The largest of those, of course, is finding enough opponents to fill schedules as an independent. Center Grove was voted out of the Metropolitan Interscholastic Conference just months before Bronkella took the job — and while he credits his predecessor, Scott Knapp, with finding enough short-term deals to fill out the 2022-23 schedules on short notice, Bronkella has plenty of work left ahead of him in terms of the near and more distant future.
Some sports, he notes, have been harder to fill out than others. The 2023 football schedule, for example, was a work in progress from the beginning of the school year all the way through until late May, when former MIC compatriot Pike opted in to a Week 7 slot that was briefly set to be filled by a visit from Boston powerhouse Catholic Memorial.
“Football’s the biggest hurdle,” Bronkella said, “but soccer is still tough to fill; finding those last couple of games that we were short is tough. Wrestling is very hard to fill — we’re still going to be a little bit short unless we can find something the (MIC) conference weekend.”
Helping matters could be a partial thaw in the recently frosty relationship between Center Grove and Carmel. While much was made of the Greyhounds’ desire to release themselves from any and all contracted matchups with the Trojans, the two rival schools will be playing one another this fall in volleyball, girls golf and boys tennis. Football, soccer and basketball are still off the table for now, but Bronkella, a longtime friend of Carmel assistant AD Jeff Hester dating back to their days working together in Columbus (Bronkella was a middle school AD when Hester was the AD at Columbus North), is hopeful that the two schools can continue to rebuild a mutually beneficial relationship.
“We’ll take the games we can get,” Bronkella said, “because the competition on that side of town is very helpful for us, and I would assume it’s helpful for them as well.”
Adding Carmel back to the football schedule one day would be a particularly big deal; there are only so many schools in Indiana willing to play the Trojans, which is why the first five teams on Center Grove’s 2023 schedule are out-of-state opponents. Bronkella managed to work it out so that four of those five games are at home — a top priority given that Week 1 involves a five-hour drive each way to Massillon, Ohio for a game against Cleveland-area power St. Edward.
Bronkella is trying to subject his teams to as few of those journeys as possible.
“I know long rides stink,” he said, “and we don’t want to put a team into a situation where they’re doing a ton of out-of-town — even out-of-state, depending on who you are — travel. So when designing a schedule, it’s got to be very understanding of, hey, if we’re going to go to Canton, Ohio in Week 1, I don’t want anything else out of state. That’s a long drive. That’s a lot for our families. I know our families have streaming options, (but) it’s just so much more of an environment and atmosphere for our kids if we can have their families available.”

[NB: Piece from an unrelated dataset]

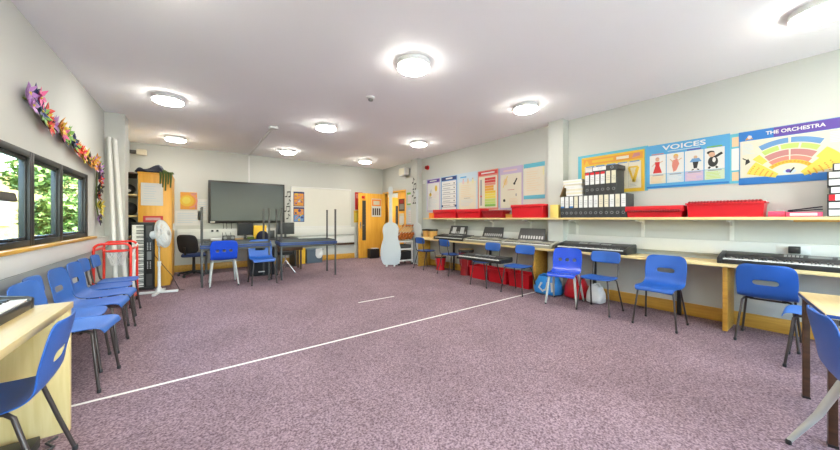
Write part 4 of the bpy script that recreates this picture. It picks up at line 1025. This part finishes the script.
for k in range(5):
    x = -.50+.036*k; L = .20+.06*((k*7)%3)
    MB().tube([(x,7.22,ch+.015),(x,7.172,ch+.012),(x+.004,7.168,ch-.06),(x-.003,7.17,ch-L)], [.016,.017,.015,.010], 8).build('fringe', M['green_cloth'], t)

# two long white boards leaning in the corner
for k,(xt,xb,yb_,lb) in enumerate(((-1.045,-.93,6.26,'tall white board leaning on the wall, the left one of two'),(-.985,-.83,6.32,'tall white board leaning by the column, the right one of two'))):
    b = MB(); b.tube([(xb,yb_,.004),(xt,6.50,2.45-.02*k)], .027, 14); tag(b.build('leaning_tube', M['white_paint']), lb, 'board', 'white boards leaning in the corner')
# electric outlet box near corner
tag(MB().box(XL, 6.20, 1.78, XL+.02, 6.30, 1.88).build('wall_switch', M['charcoal'], bevel=.004), 'small dark switch plate on the left wall beside the garland end', 'switch')

# red trolley with basketball hoop
t = thing('ball_trolley', (-.89, 6.1, 0), 'red tubular trolley frame with rounded ends next to the chairs', 'trolley')
def uframe(y, h, r=.07):
    x0, x1 = -1.05, -.70
    pts = [(x0,y,.06)] + [(x0,y,h-r)] + [(x0+r-r*math.cos(a*PI/8), y, h-r+r*math.sin(a*PI/8)) for a in range(1,5)] + [(x1-r+r*math.sin(a*PI/8), y, h-r+r*math.cos(a*PI/8)) for a in range(0,4)] + [(x1,y,h-r),(x1,y,.06)]
    return MB().tube(pts, .015, 10)
for y, h in ((5.64,.88),(6.20,.88)): uframe(y,h).build('end_frame', M['red_tube'], t)
for x in (-1.05,-.70):
    for z in (.12,.80): MB().tube([(x,5.64,z),(x,6.20,z)], .013, 10).build('side_rail', M['red_tube'], t)
MB().tube([(-.70,5.64,.70),(-.70,6.20,.84)], .012, 8).build('brace', M['white'], t)
MB().tube([(-.72,5.8,.18),(-.72,6.18,.60)], .012, 8).build('brace', M['white'], t)
for x in (-1.05,-.70):
    for y in (5.64,6.20):
        MB().lathe([(.03,-.012),(.03,.012)], (x,y,.03), 14, Matrix.Rotation(PI/2,3,'Y')).build('castor', M['black'], t)
b = MB(); b.box(-1.02,5.80,.125,-.71,6.40,.14); b.build('base_tray', M['grey'], t)
t = thing('basketball_hoop', (-.87, 5.92, .55), 'small red basketball hoop with white net inside the red trolley', 'basketball hoop')
cc = (-.87, 5.92, .765); R = .115
ring = MB().tube([(cc[0]+R*math.cos(2*PI*k/24), cc[1]+R*math.sin(2*PI*k/24), cc[2]) for k in range(24)], .010, 8, closed=True); ring.build('rim', M['red_tube'], t)
b = MB()
for k in range(12):
    for s in (1,-1):
        pts = []
        for i in range(6): f = i/5; rr = R*(1-.5*f); a = 2*PI*(k/12+s*f*.16); pts.append((cc[0]+rr*math.cos(a), cc[1]+rr*math.sin(a), cc[2]-.2*f))
        b.tube(pts, .0035, 5)
b.build('net', M['white'], t)
MB().tube([(cc[0]-R,cc[1],cc[2]),(cc[0]-R-.03,cc[1],cc[2]+.02)], .012, 8).build('bracket', M['red_tube'], t)

# white pedestal fan
fx, fy = -.47, 6.52
t = thing('pedestal_fan', (fx, fy, 0), 'white pedestal fan standing before the orange cupboard', 'fan')
b = MB()
for a in (math.radians(-12), math.radians(78)):
    d = Vector((math.cos(a), math.sin(a), 0)); m = Matrix.Rotation(a, 3, 'Z'); b.obox((fx,fy,.02), (.50,.045,.035), m)
b.build('cross_base', M['white'], t, bevel=.006)
MB().lathe([(.05,.035),(.045,.06),(.022,.10),(.018,.48)], (fx,fy,0)).build('lower_pole', M['white'], t)
MB().lathe([(.026,.44),(.026,.52)], (fx,fy,0)).build('height_collar', M['white'], t)
MB().lathe([(.012,.50),(.012,.86)], (fx,fy,0)).build('upper_pole', M['silver'], t)
hc = Vector((fx+.05, fy-.02, .97)); axis = Vector((.93,-.36,.16)).normalized()
Q = axis.to_track_quat('Z','Y').to_matrix()
MB().lathe([(.035,-.17),(.065,-.15),(.07,-.06),(.045,-.03)], hc, 18, Q).build('motor_housing', M['white'], t)
MB().tube([(fx,fy,.80),(fx,fy,.92),tuple(hc-axis*.12)], [.03,.032,.03], 12).build('neck', M['white'], t)
MB().obox((fx+.005,fy-.035,.83), (.05,.03,.11)).build('control_panel', M['white'], t, bevel=.006)
def cage(sg):
    b = MB(); R = .225; dep = .075
    def pt(r, a): 
        z = sg*dep*(1-(r/R)**2.2); return Q @ Vector((r*math.cos(a), r*math.sin(a), z)) + hc
    for r in (R, R*.8, R*.6, R*.4): b.tube([pt(r,2*PI*k/28) for k in range(28)], .0045 if r < R else .009, 5, closed=True)
    for k in range(64): a = 2*PI*k/64; b.tube([pt(R*.18,a),pt(R*.5,a),pt(R*.8,a),pt(R,a)], .0036, 4)
    return b
cage(1).build('front_cage', M['white'], t); cage(-1).build('rear_cage', M['white'], t)
MB().lathe([(.045,.062),(.045,.078),(.03,.084)], hc, 18, Q).build('badge', M['silver'], t)
b = MB()
for k in range(3):
    vs = []
    for i in range(5):
        for j in range(5):
            r = .03+.17*i/4; a = 2*PI*k/3 + (-.55+1.1*j/4)*(.6+.4*i/4); vs.append(Q @ Vector((r*math.cos(a), r*math.sin(a), (-.55+1.1*j/4)*.05)) + hc)
    b.add(vs, [(i*5+j,i*5+j+1,(i+1)*5+j+1,(i+1)*5+j) for i in range(4) for j in range(4)])
b.build('blades', mat('pale_blade_plastic', (.62,.68,.72), .4), t, solid=.004)
MB().tube([tuple(hc-axis*.16),(fx-.06,fy+.12,.6),(fx+.16,fy+.10,.25),(fx+.26,fy+.06,.01),(fx+.32,fy+.02,.008)], .005, 6).build('cable', M['black'], t)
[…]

Managing travel aside, Center Grove has got it pretty good at the moment. Nearly all of the athletic facilities have received significant upgrades in the last decade, with the latest addition a new softball hitting facility that includes golf simulators for those teams to use during the offseason.
Though most of the big-ticket items have been taken care of, Bronkella will always be looking for ways to keep Center Grove a step ahead of the competition.
“I think we have an excellent foundation, excellent facilities, so we are ahead of a lot of people,” he said. “Ours is going to be retention and maintaining, and then what’s the next thing that’s going to help us.”
Something that’s helped the Trojans over the years has been an enviable amount of stability in the coaching ranks. Center Grove has only replaced four varsity coaches in the last four years, and one of those (swimming coach Brad Smith) came on board with a generation’s worth of experience at neighboring Indian Creek.
Having such a secure foundation, from longtime football coach Eric Moore on down, is a luxury that most schools don’t enjoy — and that, probably more so than top-of-the-line facilities, has been a driving force behind all of the trophies that Center Grove has collected in recent years.
But what makes that veteran coaching staff special, Bronkella says, is a constant desire to get better. The Trojans continue to get more than their fair share of laurels, but they’re not going to rest on them anytime soon.
“Everyone can always improve,” the AD said. “So having intentional looks at, what are some things we’d like to work on? What are some things that are working well for us? But also being adaptive. … (Moore) has been adaptive all these years. He still does his same ritualistic stuff, but having that adaptability, and look at what success, 20-some years later, that he’s had consistently over and over again. He still will, ‘Oh, we need to look at this’ or ‘we need to absorb this.’
“Just always growing, always learning.”